WHAT YOU NEED TO DO
Return only the lines from the start of the records through the line that contains "PI = math.pi", inclusive; leave out all pictures.

--------------------

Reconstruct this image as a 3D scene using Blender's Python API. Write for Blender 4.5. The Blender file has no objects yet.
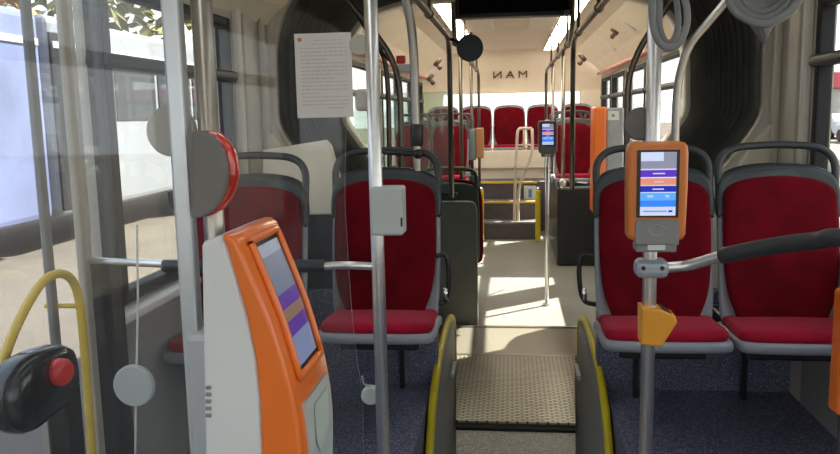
import bpy, bmesh, math, random
from mathutils import Vector, Matrix
random.seed(7)
C = bpy.context.scene.collection
S = bpy.context.scene
PI = math.pi

# ------------------------------------------------------------------ camera model
F = 780.; CX, CY = 420., 227.; VX, VY = 511., 113.; ROLL = math.radians(1.2); H = 1.55
cr, sr = math.cos(ROLL), math.sin(ROLL)
def unroll(u, v): return (u*cr+v*sr, -u*sr+v*cr)
uu, vv = unroll(VX-CX, CY-VY)
pit = math.atan(vv/F); psi = math.atan(uu/F*math.cos(pit))
fw = Vector((-math.sin(psi)*math.cos(pit), math.cos(psi)*math.cos(pit), -math.sin(pit)))
rt = Vector((math.cos(psi), math.sin(psi), 0))
up = rt.cross(fw)
def ray(x, y):
    u, v = unroll((x-CX)/F, (CY-y)/F)
    return fw + rt*u + up*v
def PY(x, y, d):
    r = ray(x, y); t = d/r.y; return Vector((r.x*t, d, H+r.z*t))
def PX(x, y, X):
    r = ray(x, y); t = X/r.x; return Vector((X, r.y*t, H+r.z*t))
def PZ(x, y, z):
    r = ray(x, y); t = (z-H)/r.z; return Vector((r.x*t, r.y*t, z))

cam = bpy.data.cameras.new('camera'); co = bpy.data.objects.new('camera', cam); C.objects.link(co)
cam.sensor_width = 36; cam.lens = F/840*36; cam.clip_start = .02; cam.clip_end = 500
R_ = rt*cr - up*sr; U_ = rt*sr + up*cr
m = Matrix((R_, U_, -fw)).transposed().to_4x4(); m.translation = (0, 0, H)
co.matrix_world = m
S.camera = co

# ------------------------------------------------------------------ materials
MATS = {}
def mat(name, col, rough=.5, metal=0., var=.08, scale=12., bump=0., bscale=None, coat=0., sheen=0., spec=None):
    if name in MATS: return MATS[name]
    mt = bpy.data.materials.new(name); mt.use_nodes = True
    nt = mt.node_tree; b = nt.nodes['Principled BSDF']
    b.inputs['Roughness'].default_value = rough; b.inputs['Metallic'].default_value = metal
    if coat: b.inputs['Coat Weight'].default_value = coat; b.inputs['Coat Roughness'].default_value = .1
    if sheen:
        b.inputs['Sheen Weight'].default_value = sheen; b.inputs['Sheen Roughness'].default_value = .4
        b.inputs['Sheen Tint'].default_value = (1, .25, .3, 1)
    if spec is not None: b.inputs['Specular IOR Level'].default_value = spec
    tc = nt.nodes.new('ShaderNodeTexCoord')
    n = nt.nodes.new('ShaderNodeTexNoise'); n.inputs['Scale'].default_value = scale; n.inputs['Detail'].default_value = 3
    nt.links.new(tc.outputs['Object'], n.inputs['Vector'])
    rp = nt.nodes.new('ShaderNodeValToRGB')
    rp.color_ramp.elements[0].position = .3; rp.color_ramp.elements[1].position = .7
    rp.color_ramp.elements[0].color = (*[c*(1-var) for c in col], 1)
    rp.color_ramp.elements[1].color = (*[min(1, c*(1+var)) for c in col], 1)
    nt.links.new(n.outputs['Fac'], rp.inputs['Fac']); nt.links.new(rp.outputs['Color'], b.inputs['Base Color'])
    if bump:
        n2 = nt.nodes.new('ShaderNodeTexNoise'); n2.inputs['Scale'].default_value = bscale or scale*8
        nt.links.new(tc.outputs['Object'], n2.inputs['Vector'])
        bp = nt.nodes.new('ShaderNodeBump'); bp.inputs['Strength'].default_value = bump; bp.inputs['Distance'].default_value = .003
        nt.links.new(n2.outputs['Fac'], bp.inputs['Height']); nt.links.new(bp.outputs['Normal'], b.inputs['Normal'])
    MATS[name] = mt; return mt

def emit(name, col, s):
    if name in MATS: return MATS[name]
    mt = bpy.data.materials.new(name); mt.use_nodes = True
    b = mt.node_tree.nodes['Principled BSDF']
    b.inputs['Base Color'].default_value = (*[c*.3 for c in col], 1); b.inputs['Roughness'].default_value = .2
    b.inputs['Emission Color'].default_value = (*col, 1); b.inputs['Emission Strength'].default_value = s
    MATS[name] = mt; return mt

def glass(name, tint, haze=0., refl=1.0, hazecol=(.8, .82, .85)):
    if name in MATS: return MATS[name]
    mt = bpy.data.materials.new(name); mt.use_nodes = True
    nt = mt.node_tree; nt.nodes.clear()
    out = nt.nodes.new('ShaderNodeOutputMaterial')
    tr = nt.nodes.new('ShaderNodeBsdfTransparent'); tr.inputs['Color'].default_value = (*tint, 1)
    gl = nt.nodes.new('ShaderNodeBsdfGlossy'); gl.inputs['Roughness'].default_value = .02
    # Schlick reflectance of a thin pane
    fr = nt.nodes.new('ShaderNodeLayerWeight'); fr.inputs['Blend'].default_value = .5
    pw = nt.nodes.new('ShaderNodeMath'); pw.operation = 'POWER'; pw.inputs[1].default_value = 5
    mu = nt.nodes.new('ShaderNodeMath'); mu.operation = 'MULTIPLY_ADD'; mu.inputs[1].default_value = .8*refl; mu.inputs[2].default_value = .04*refl
    mx = nt.nodes.new('ShaderNodeMixShader')
    nt.links.new(fr.outputs['Facing'], pw.inputs[0]); nt.links.new(pw.outputs[0], mu.inputs[0]); nt.links.new(mu.outputs[0], mx.inputs[0])
    nt.links.new(tr.outputs[0], mx.inputs[1]); nt.links.new(gl.outputs[0], mx.inputs[2])
    last = mx
    if haze:
        # whitish reflections put into the pane's colour as a pale streaky veil
        df = nt.nodes.new('ShaderNodeBsdfDiffuse'); df.inputs['Color'].default_value = (*hazecol, 1)
        tl = nt.nodes.new('ShaderNodeBsdfTranslucent'); tl.inputs['Color'].default_value = (*hazecol, 1)
        ad = nt.nodes.new('ShaderNodeMixShader'); ad.inputs[0].default_value = .5
        nt.links.new(df.outputs[0], ad.inputs[1]); nt.links.new(tl.outputs[0], ad.inputs[2])
        tc = nt.nodes.new('ShaderNodeTexCoord'); mp = nt.nodes.new('ShaderNodeMapping'); mp.inputs['Scale'].default_value = (9, 9, .8)
        n = nt.nodes.new('ShaderNodeTexNoise'); n.inputs['Scale'].default_value = 1.2
        nt.links.new(tc.outputs['Object'], mp.inputs[0]); nt.links.new(mp.outputs[0], n.inputs['Vector'])
        mr = nt.nodes.new('ShaderNodeMapRange'); mr.inputs[1].default_value = .35; mr.inputs[2].default_value = .7
        mr.inputs[3].default_value = haze*.3; mr.inputs[4].default_value = haze*1.6
        nt.links.new(n.outputs['Fac'], mr.inputs[0])
        m2 = nt.nodes.new('ShaderNodeMixShader'); nt.links.new(mr.outputs[0], m2.inputs[0])
        nt.links.new(mx.outputs[0], m2.inputs[1]); nt.links.new(ad.outputs[0], m2.inputs[2]); last = m2
    nt.links.new(last.outputs[0], out.inputs[0])
    MATS[name] = mt; return mt

def speckle(name, base, fleck, rough, scale, thr=.62, fl2=None):
    mt = bpy.data.materials.new(name); mt.use_nodes = True
    nt = mt.node_tree; b = nt.nodes['Principled BSDF']; b.inputs['Roughness'].default_value = rough
    tc = nt.nodes.new('ShaderNodeTexCoord')
    n = nt.nodes.new('ShaderNodeTexNoise'); n.inputs['Scale'].default_value = scale; n.inputs['Detail'].default_value = 1
    nt.links.new(tc.outputs['Object'], n.inputs['Vector'])
    rp = nt.nodes.new('ShaderNodeValToRGB'); e = rp.color_ramp.elements
    e[0].position = .35; e[0].color = (*[c*.6 for c in base], 1); e[1].position = thr+.08; e[1].color = (*fleck, 1)
    k = e.new(thr-.08); k.color = (*base, 1)
    nt.links.new(n.outputs['Fac'], rp.inputs['Fac'])
    n3 = nt.nodes.new('ShaderNodeTexNoise'); n3.inputs['Scale'].default_value = 2.2; n3.inputs['Detail'].default_value = 4
    nt.links.new(tc.outputs['Object'], n3.inputs['Vector'])
    mr = nt.nodes.new('ShaderNodeMapRange'); mr.inputs[3].default_value = .7; mr.inputs[4].default_value = 1.3
    nt.links.new(n3.outputs['Fac'], mr.inputs[0])
    mx = nt.nodes.new('ShaderNodeMix'); mx.data_type = 'RGBA'; mx.blend_type = 'MULTIPLY'; mx.inputs[0].default_value = 1
    nt.links.new(rp.outputs['Color'], mx.inputs[6]); nt.links.new(mr.outputs[0], mx.inputs[7])
    nt.links.new(mx.outputs[2], b.inputs['Base Color'])
    MATS[name] = mt; return mt

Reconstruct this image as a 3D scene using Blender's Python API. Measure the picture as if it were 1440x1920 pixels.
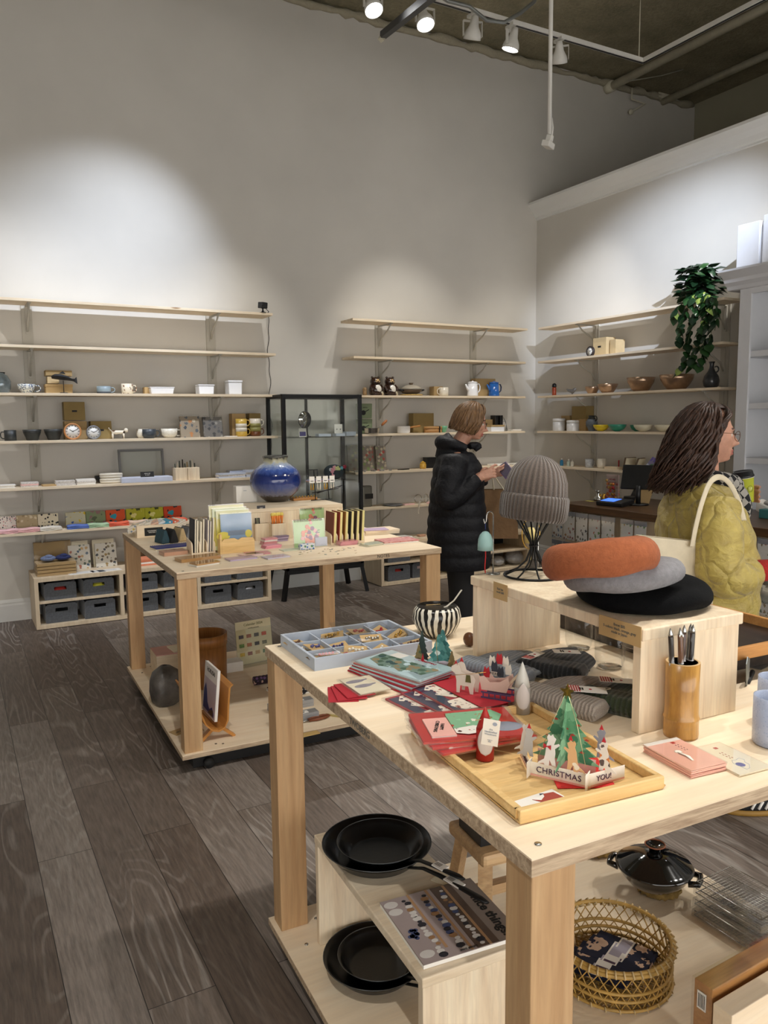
import bpy, bmesh, math, random
from mathutils import Matrix, Vector, Euler, noise
random.seed(7)
PI=math.pi
for o in list(bpy.data.objects): bpy.data.objects.remove(o)
C=bpy.context.scene.collection
scene=bpy.context.scene
# ---------------------------------------------------------------- camera
FP=1470.36; HC=1.6
YAW,PIT,ROL=[math.radians(a) for a in (28.96,6.632,-0.615)]
cF=Vector((math.sin(YAW)*math.cos(PIT),math.cos(YAW)*math.cos(PIT),-math.sin(PIT)))
cR0=Vector((math.cos(YAW),-math.sin(YAW),0)); cU0=cR0.cross(cF)
cR=cR0*math.cos(ROL)+cU0*math.sin(ROL); cU=-cR0*math.sin(ROL)+cU0*math.cos(ROL)
cam=bpy.data.cameras.new('camera'); camo=bpy.data.objects.new('camera',cam); C.objects.link(camo)
m=Matrix((( cR.x,cU.x,-cF.x,0),(cR.y,cU.y,-cF.y,0),(cR.z,cU.z,-cF.z,HC),(0,0,0,1)))
camo.matrix_world=m
cam.sensor_fit='VERTICAL'; cam.sensor_height=24; cam.lens=24*FP/1920; cam.clip_start=.05
scene.camera=camo
def ray(x,y): return cF*FP+cR*(x-720)+cU*(960-y)
def onz(x,y,z):
    d=ray(x,y); t=(z-HC)/d.z; return Vector((d.x*t,d.y*t,z))
def ony(x,y,Y):
    d=ray(x,y); t=Y/d.y; return Vector((d.x*t,Y,HC+d.z*t))
def onx(x,y,X):
    d=ray(x,y); t=X/d.x; return Vector((X,d.y*t,HC+d.z*t))
def mpp(p): return (Vector(p)-Vector((0,0,HC))).dot(cF)/FP      # metres per photo pixel at a point
# ---------------------------------------------------------------- world, exposure
w=bpy.data.worlds.new('world'); scene.world=w; w.use_nodes=True
bg=w.node_tree.nodes['Background']; bg.inputs[0].default_value=(1.0,.97,.93,1); bg.inputs[1].default_value=2.7
vs=scene.view_settings; vs.view_transform='Standard'; vs.look='None'; vs.gamma=1; vs.use_curve_mapping=False; vs.exposure=0.34
WALL_W=15; TABLE_W=14
# ---------------------------------------------------------------- materials
def nt(name):
    m=bpy.data.materials.new(name); m.use_nodes=True; t=m.node_tree; return m,t,t.nodes['Principled BSDF']
def srgb(c):
    if isinstance(c,str):
        c=c.lstrip('#'); c=[int(c[i:i+2],16)/255 for i in (0,2,4)]
    return tuple(x/12.92 if x<=.04045 else ((x+.055)/1.055)**2.4 for x in c)+(1,)
def node(t,ty,**k):
    n=t.nodes.new(ty)
    for a,b in k.items(): setattr(n,a,b)
    return n
def mix(t,fac,a,b,blend='MIX'):
    n=node(t,'ShaderNodeMix',data_type='RGBA',blend_type=blend)
    for s,v in ((0,fac),(6,a),(7,b)):
        if isinstance(v,bpy.types.NodeSocket): t.links.new(v,n.inputs[s])
        else: n.inputs[s].default_value=v
    return n.outputs[2]
def coords(t,scale=(1,1,1),kind='Object',rot=(0,0,0)):
    c=node(t,'ShaderNodeTexCoord'); mp=node(t,'ShaderNodeMapping')
    mp.inputs['Scale'].default_value=scale; mp.inputs['Rotation'].default_value=rot
    t.links.new(c.outputs[kind],mp.inputs[0]); return mp.outputs[0]
def ramp(t,src,stops):
    r=node(t,'ShaderNodeValToRGB'); e=r.color_ramp.elements
    while len(e)<len(stops): e.new(.5)
    for k,(p,c) in enumerate(stops): e[k].position=p; e[k].color=c if len(c)==4 else tuple(c)+(1,)
    t.links.new(src,r.inputs[0]); return r.outputs[0]
def noisen(t,vec,scale,detail=4,rough=.55,dist=0):
    n=node(t,'ShaderNodeTexNoise'); n.inputs['Scale'].default_value=scale; n.inputs['Detail'].default_value=detail
    n.inputs['Roughness'].default_value=rough; n.inputs['Distortion'].default_value=dist
    t.links.new(vec,n.inputs['Vector']); return n
def bump(t,b,h,strength=.3,dist=.002):
    n=node(t,'ShaderNodeBump'); n.inputs['Strength'].default_value=strength; n.inputs['Distance'].default_value=dist
    t.links.new(h,n.inputs['Height']); t.links.new(n.outputs[0],b.inputs['Normal'])
_mc={}
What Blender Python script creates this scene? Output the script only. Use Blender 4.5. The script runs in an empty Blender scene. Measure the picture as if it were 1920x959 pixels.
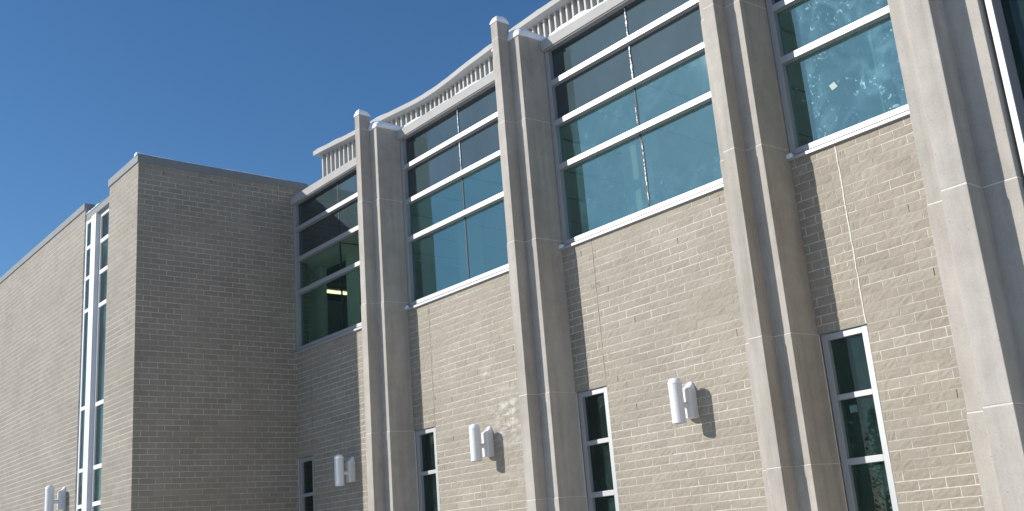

--------------------

ANSWER FOR THIS EXERCISE
Reconstruct this image as a 3D scene using Blender's Python API. Write for Blender 4.5. The Blender file has no objects yet.
import bpy, bmesh, math, random
from mathutils import Vector, Matrix
random.seed(7)
C = bpy.context.scene.collection
S = bpy.context.scene
PI = math.pi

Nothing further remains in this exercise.